Tribunal's Analysis:
The Tribunal noted that the current provisions under Rule 4(5)(a) of the Cenvat Credit Rules, 2004, did not require the return of waste and scrap generated at the job-worker's end. The issue had been settled by the Tribunal in the case of M/s. Rocket Engg. Corpn. Ltd. v. CCE, Pune, where it was held that waste and scrap used at the job-worker's end could not be held dutiable in the principal manufacturer's hands. This decision was upheld by the Hon'ble Bombay High Court.

Conclusion:
The Tribunal concluded that waste and scrap are not manufactured goods, whether generated at the principal manufacturer's premises or the job-worker's premises. Therefore, the legislature did not mandate any provisions for reversing credit taken on duty-paid inputs in case of clearance of waste and scrap or their non-return from the job-worker's premises.

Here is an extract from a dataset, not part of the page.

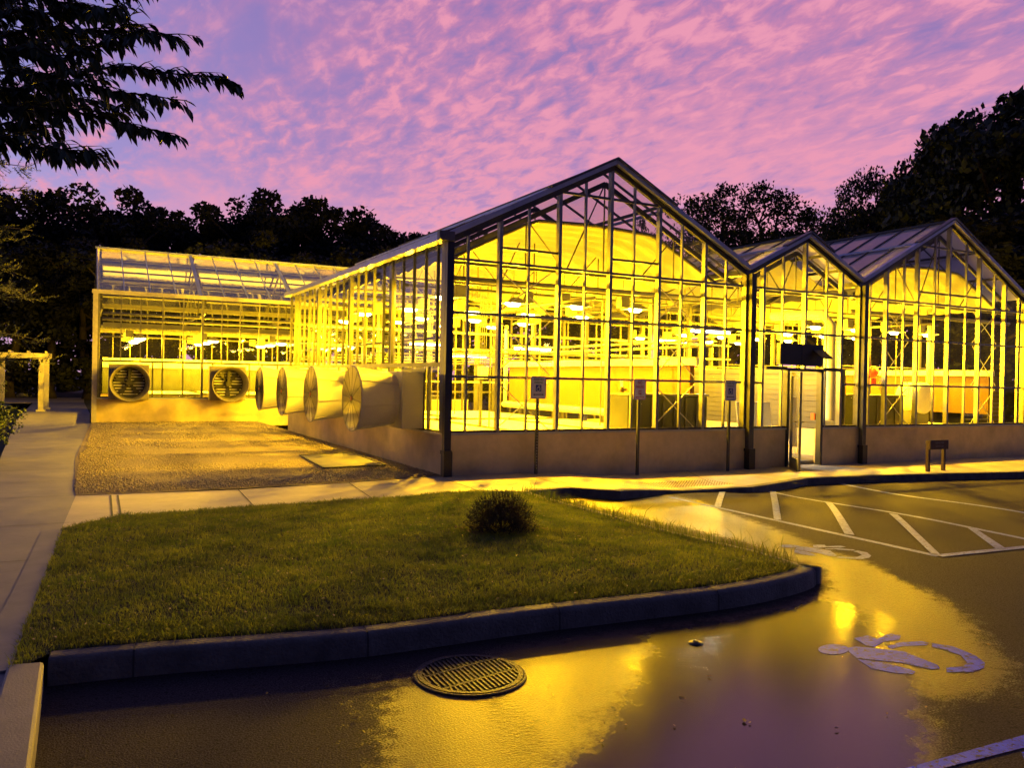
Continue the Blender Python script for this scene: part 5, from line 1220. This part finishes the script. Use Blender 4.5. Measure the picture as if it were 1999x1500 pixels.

Consequently, the demand for duty, interest, and penalty against the appellant was not justified. The appellant was under no obligation to pay duty on waste and scrap used at the job-worker's end.

Final Order:
The appeal filed by the appellant was allowed with consequential relief, if any, as per law. The confirmation of demand of duty, interest, and imposition of penalty upon the appellant was set aside.

Pronouncement:
The judgment was pronounced in the open court on 17.11.2022.